### RECORDED DATA
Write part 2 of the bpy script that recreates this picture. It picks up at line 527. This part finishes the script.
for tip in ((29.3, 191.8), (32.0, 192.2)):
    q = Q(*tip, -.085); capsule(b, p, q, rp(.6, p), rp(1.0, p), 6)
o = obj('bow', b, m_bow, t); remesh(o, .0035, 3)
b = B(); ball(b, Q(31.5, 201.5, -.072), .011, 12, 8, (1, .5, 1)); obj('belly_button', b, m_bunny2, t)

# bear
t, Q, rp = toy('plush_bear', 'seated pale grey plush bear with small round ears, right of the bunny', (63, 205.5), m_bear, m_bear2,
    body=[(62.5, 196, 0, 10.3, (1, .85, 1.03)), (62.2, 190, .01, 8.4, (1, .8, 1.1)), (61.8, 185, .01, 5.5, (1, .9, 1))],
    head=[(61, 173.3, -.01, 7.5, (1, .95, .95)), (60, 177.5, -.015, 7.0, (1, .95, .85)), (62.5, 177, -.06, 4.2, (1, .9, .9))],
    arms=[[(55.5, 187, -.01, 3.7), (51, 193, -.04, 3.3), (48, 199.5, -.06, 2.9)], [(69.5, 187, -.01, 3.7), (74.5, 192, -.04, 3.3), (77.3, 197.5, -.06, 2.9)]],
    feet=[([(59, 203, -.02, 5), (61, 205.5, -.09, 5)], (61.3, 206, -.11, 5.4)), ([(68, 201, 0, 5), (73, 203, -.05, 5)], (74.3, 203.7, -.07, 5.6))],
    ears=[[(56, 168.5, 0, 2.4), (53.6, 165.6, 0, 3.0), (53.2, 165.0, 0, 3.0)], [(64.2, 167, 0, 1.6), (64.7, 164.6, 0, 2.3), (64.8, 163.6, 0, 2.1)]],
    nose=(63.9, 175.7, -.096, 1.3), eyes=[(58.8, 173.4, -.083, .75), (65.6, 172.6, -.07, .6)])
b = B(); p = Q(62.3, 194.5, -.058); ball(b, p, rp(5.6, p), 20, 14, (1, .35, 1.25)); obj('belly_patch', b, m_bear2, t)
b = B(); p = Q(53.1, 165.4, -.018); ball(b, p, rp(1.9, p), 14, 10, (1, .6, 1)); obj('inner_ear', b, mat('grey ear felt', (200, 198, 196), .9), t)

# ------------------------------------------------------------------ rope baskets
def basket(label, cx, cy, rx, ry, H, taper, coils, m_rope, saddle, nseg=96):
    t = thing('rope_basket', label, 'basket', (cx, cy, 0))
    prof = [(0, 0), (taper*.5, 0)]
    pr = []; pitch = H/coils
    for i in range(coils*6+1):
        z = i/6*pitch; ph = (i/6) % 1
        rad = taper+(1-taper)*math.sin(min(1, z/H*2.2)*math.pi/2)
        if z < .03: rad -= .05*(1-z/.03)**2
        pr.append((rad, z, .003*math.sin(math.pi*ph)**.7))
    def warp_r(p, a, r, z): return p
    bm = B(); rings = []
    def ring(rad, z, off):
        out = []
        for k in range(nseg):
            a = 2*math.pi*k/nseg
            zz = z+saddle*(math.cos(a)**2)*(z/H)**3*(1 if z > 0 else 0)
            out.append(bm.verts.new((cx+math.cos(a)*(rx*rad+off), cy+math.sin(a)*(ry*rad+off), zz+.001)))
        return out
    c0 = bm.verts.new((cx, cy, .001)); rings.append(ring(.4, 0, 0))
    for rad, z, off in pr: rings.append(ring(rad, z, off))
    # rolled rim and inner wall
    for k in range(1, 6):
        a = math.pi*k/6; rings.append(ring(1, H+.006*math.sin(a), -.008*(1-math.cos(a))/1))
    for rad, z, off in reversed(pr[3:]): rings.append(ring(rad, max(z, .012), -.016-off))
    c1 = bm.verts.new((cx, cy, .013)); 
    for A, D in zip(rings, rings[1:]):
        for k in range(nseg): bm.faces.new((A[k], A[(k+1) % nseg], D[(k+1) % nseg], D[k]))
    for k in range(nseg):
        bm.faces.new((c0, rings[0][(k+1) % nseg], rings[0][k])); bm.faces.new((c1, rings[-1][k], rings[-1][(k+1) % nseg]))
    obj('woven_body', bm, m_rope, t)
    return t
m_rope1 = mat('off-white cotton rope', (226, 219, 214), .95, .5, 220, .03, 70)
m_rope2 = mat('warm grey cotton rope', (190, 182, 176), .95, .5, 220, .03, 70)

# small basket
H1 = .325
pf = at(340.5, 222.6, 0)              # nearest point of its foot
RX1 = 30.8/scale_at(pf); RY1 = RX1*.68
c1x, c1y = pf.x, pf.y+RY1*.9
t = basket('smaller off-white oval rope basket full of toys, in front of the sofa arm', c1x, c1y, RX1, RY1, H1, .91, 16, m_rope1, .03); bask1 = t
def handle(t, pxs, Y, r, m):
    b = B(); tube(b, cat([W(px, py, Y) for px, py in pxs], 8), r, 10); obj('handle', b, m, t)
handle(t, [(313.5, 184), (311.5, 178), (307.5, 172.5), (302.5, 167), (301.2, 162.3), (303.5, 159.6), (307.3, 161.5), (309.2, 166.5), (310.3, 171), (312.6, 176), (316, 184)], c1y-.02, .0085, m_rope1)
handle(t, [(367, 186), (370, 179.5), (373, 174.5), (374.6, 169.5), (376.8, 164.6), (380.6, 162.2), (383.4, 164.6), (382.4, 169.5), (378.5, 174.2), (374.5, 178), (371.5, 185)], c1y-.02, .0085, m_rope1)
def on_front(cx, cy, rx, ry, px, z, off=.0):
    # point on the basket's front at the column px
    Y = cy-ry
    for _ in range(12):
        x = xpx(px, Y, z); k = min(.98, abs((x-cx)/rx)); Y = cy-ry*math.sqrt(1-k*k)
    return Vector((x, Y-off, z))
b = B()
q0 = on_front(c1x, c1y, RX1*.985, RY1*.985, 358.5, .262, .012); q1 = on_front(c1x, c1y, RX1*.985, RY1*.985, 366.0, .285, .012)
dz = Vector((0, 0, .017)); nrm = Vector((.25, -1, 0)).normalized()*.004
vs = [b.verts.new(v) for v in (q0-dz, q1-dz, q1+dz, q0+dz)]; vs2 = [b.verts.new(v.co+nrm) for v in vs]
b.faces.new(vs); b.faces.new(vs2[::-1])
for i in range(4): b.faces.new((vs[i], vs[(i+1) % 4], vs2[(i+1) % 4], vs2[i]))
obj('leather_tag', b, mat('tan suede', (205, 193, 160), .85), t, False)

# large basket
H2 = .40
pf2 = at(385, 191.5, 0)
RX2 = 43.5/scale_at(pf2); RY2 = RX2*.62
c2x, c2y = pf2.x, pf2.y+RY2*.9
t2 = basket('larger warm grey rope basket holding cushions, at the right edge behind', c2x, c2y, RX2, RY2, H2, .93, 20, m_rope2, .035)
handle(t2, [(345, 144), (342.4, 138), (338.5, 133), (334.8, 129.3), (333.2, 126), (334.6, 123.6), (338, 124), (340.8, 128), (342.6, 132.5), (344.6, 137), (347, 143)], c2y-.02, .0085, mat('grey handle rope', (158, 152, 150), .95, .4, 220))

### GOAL
Beginning at the top of the data, please return every line until and including the line containing "b, m_bunny2, t)", copied exactly, and nothing past it.

### RESULT BELOW
Write part 2 of the bpy script that recreates this picture. It picks up at line 527. This part finishes the script.
for tip in ((29.3, 191.8), (32.0, 192.2)):
    q = Q(*tip, -.085); capsule(b, p, q, rp(.6, p), rp(1.0, p), 6)
o = obj('bow', b, m_bow, t); remesh(o, .0035, 3)
b = B(); ball(b, Q(31.5, 201.5, -.072), .011, 12, 8, (1, .5, 1)); obj('belly_button', b, m_bunny2, t)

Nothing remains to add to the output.